Spies May Soon Be Allowed to Speed on Motorways

SpeedometerWho should be allowed to speed on motorways? Police, emergency vehicles and other authorities is the usual answer. What about spies? Real-life spies, MI5 and MI6 officers may soon be able to ignore motoring laws in the UK. This will give them even more power to become real-life James Bond characters.

Right now the government is toying around with the idea of lifting restrictions for spies. In turn, this will lead to spies having the same rights as ambulances, fire engines, police and so on. This idea was the work of the current transport minister Robert Goodwill.

Of course, it is not just spies that Brits will see speeding down the motorway. Other vehicles that will soon have licenses to speed include vehicles that are carrying organs for transplants, mountain rescue teams and bomb disposal units. If this new proposal is passed, drivers of these departments will have to take a new high-speed driving course. This will train them how to drive better at top speeds.

So why the sudden change of heart to let more people speed? Apparently, the Department for Transport said that it took a survey to find out from people if they want those who are involved in saving lives to be able to speed. In short, do people want professionals who are involved in national security and the protection of lives to be allowed to speed? The Department of Transport said that it received 93 percent positive feedback with this idea. That is too high of a percentage for it to simply ignore.

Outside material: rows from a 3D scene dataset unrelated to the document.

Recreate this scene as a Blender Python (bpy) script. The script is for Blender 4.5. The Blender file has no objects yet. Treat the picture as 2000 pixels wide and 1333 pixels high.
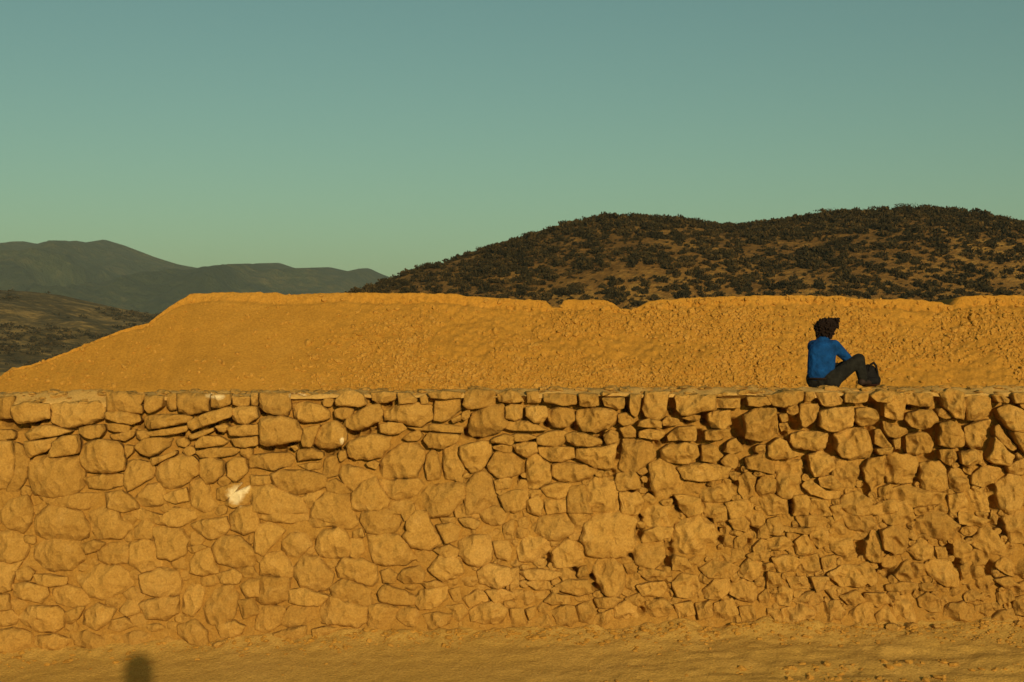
import bpy, math, random
import numpy as np

random.seed(7)
RNG = np.random.default_rng(11)
scene = bpy.context.scene
COL = scene.collection

# ------------------------------------------------------------------ camera
F = 2778.0            # focal length in photograph pixels (50 mm on 36 mm, 2000 px wide)
ZC = 3.48             # eye height above the foot of the wall
cam_data = bpy.data.cameras.new('camera')
cam_data.lens = 50.0
cam_data.sensor_width = 36.0
cam_data.clip_end = 30000.0
cam = bpy.data.objects.new('camera', cam_data)
cam.location = (0, 0, ZC)
cam.rotation_euler = (math.radians(90), 0, 0)
COL.objects.link(cam)
scene.camera = cam

# ------------------------------------------------------------------ light
SUN_AZ = math.radians(14.7)     # sun stands behind the camera, to its right
SUN_EL = math.radians(12.6)
to_sun = np.array([math.sin(SUN_AZ) * math.cos(SUN_EL), -math.cos(SUN_AZ) * math.cos(SUN_EL), math.sin(SUN_EL)])
world = bpy.data.worlds.new('World')
scene.world = world
world.use_nodes = True
wn, wl = world.node_tree.nodes, world.node_tree.links
bg = wn['Background']
sky = wn.new('ShaderNodeTexSky')
sky.sky_type = 'NISHITA'
sky.sun_disc = False
sky.sun_elevation = SUN_EL
sky.sun_rotation = math.pi - SUN_AZ
sky.altitude = 300
sky.air_density = 1.0
sky.dust_density = 1.6
sky.ozone_density = 1.0
tint = wn.new('ShaderNodeMix')
tint.data_type = 'RGBA'
tint.blend_type = 'MULTIPLY'
tint.inputs[0].default_value = 1.0
tint.inputs[7].default_value = (0.655, 0.885, 0.65, 1)
wl.new(sky.outputs[0], tint.inputs[6])
wl.new(tint.outputs[2], bg.inputs[0])
bg.inputs[1].default_value = 0.083
sun_data = bpy.data.lights.new('sun', 'SUN')
sun_data.energy = 4.1
sun_data.angle = math.radians(0.53)
sun_data.color = (1.0, 0.735, 0.42)
sun = bpy.data.objects.new('sun', sun_data)
sun.rotation_euler = (math.radians(90) - SUN_EL, 0, SUN_AZ)
sun.location = (8, -30, 15)
COL.objects.link(sun)
vs = scene.view_settings
vs.view_transform = 'Standard'
vs.look = 'None'
vs.exposure = 0.0
vs.gamma = 1.0
vs.use_curve_mapping = False

# ------------------------------------------------------------------ helpers
def P(px, py, Y):
    return ((px - 1000.0) / F * Y, Y, ZC + (666.5 - py) / F * Y)

def _hash(ix, iy, iz, seed):
    h = (ix * 374761393 + iy * 668265263 + iz * 1274126177 + seed * 974634721) & 0xffffffff
    h = ((h ^ (h >> 13)) * 1103515245) & 0xffffffff
    h = ((h ^ (h >> 16)) * 2654435761) & 0xffffffff
    return ((h ^ (h >> 15)) & 0xffffff) / float(0xffffff)

def vnoise(p, seed=0):
    p = np.asarray(p, float)
    i = np.floor(p).astype(np.int64)
    f = p - i
    f = f * f * f * (f * (f * 6 - 15) + 10)
    r = 0
    for dx in (0, 1):
        wx = f[..., 0] if dx else 1 - f[..., 0]
        for dy in (0, 1):
            wy = f[..., 1] if dy else 1 - f[..., 1]
            for dz in (0, 1):
                wz = f[..., 2] if dz else 1 - f[..., 2]
                r = r + wx * wy * wz * _hash(i[..., 0] + dx, i[..., 1] + dy, i[..., 2] + dz, seed)
    return r * 2 - 1

def fbm(p, octaves=4, seed=0, gain=0.5):
    p = np.asarray(p, float)
    a, t, r = 1.0, 0.0, 0
    for o in range(octaves):
        r = r + a * vnoise(p * (2.03 ** o) + 17.3 * o, seed + o)
        t += a
        a *= gain
    return r / t

def ridged(p, octaves=4, seed=0):
    p = np.asarray(p, float)
    a, t, r = 1.0, 0.0, 0
    for o in range(octaves):
        r = r + a * (1 - np.abs(vnoise(p * (2.03 ** o) + 9.1 * o, seed + o)) * 1.6)
        t += a
        a *= 0.5
    return r / t

def v3(x, y, z):
    x, y, z = np.broadcast_arrays(x, y, z)
    return np.stack([x, y, z], -1).astype(float)

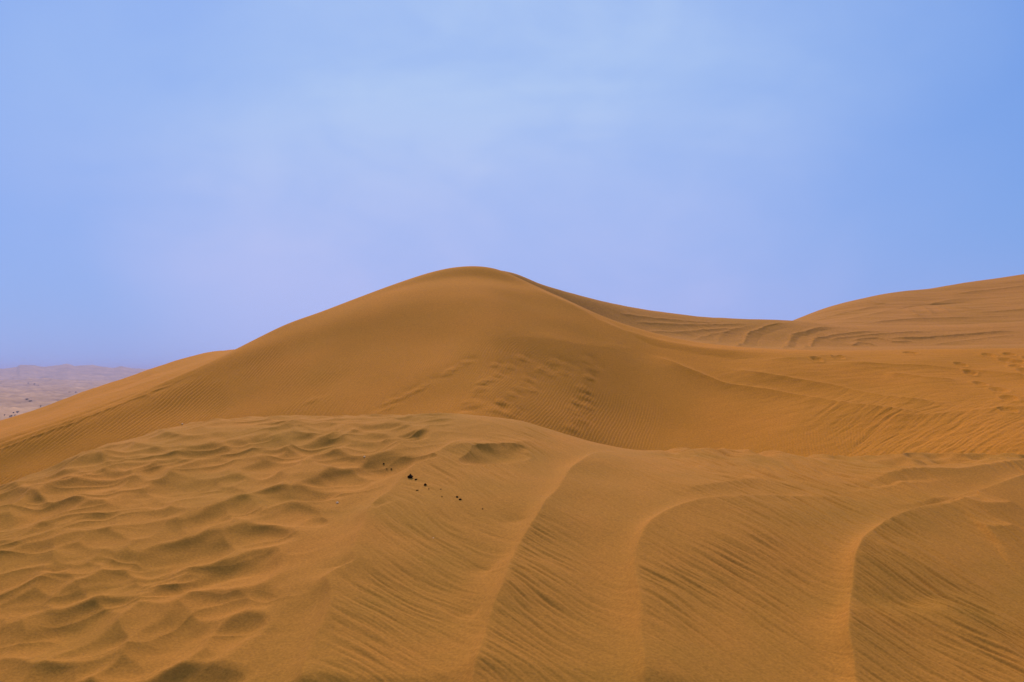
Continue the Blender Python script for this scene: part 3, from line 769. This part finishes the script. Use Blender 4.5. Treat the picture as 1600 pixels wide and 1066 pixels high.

That being said, not everyone is pleased that the government is considering allowing more people to speed on the motorways. While allowing these additional units to speed may save some lives, it may also put more in danger. Even if people are trained to drive at top speeds, how can they ever really be prepared to drive at these speeds on motorways where other Brits are driving? These drivers are still human after all, and one human error could lead to more deaths than the lives that they are rushing to save.

This argument does not stand up well when debating, however. That is because the government does not like to deal with a bunch of “what if” questions. All it wants to look at is the fact that if these units are allowed to speed, they have a better chance of saving lives. The government does not want to look at the question, “What if they crash?”

This will definitely be a topic of much debate. It is also likely to add to more departments and authorities having the right to speed. The real question now is, “Where will the government draw the line?” Today it is just cops, firemen and ambulances. Tomorrow it could be spies and people trying to dispose of bombs. After that, it could simply be politicians who are trying to reach a meeting on time.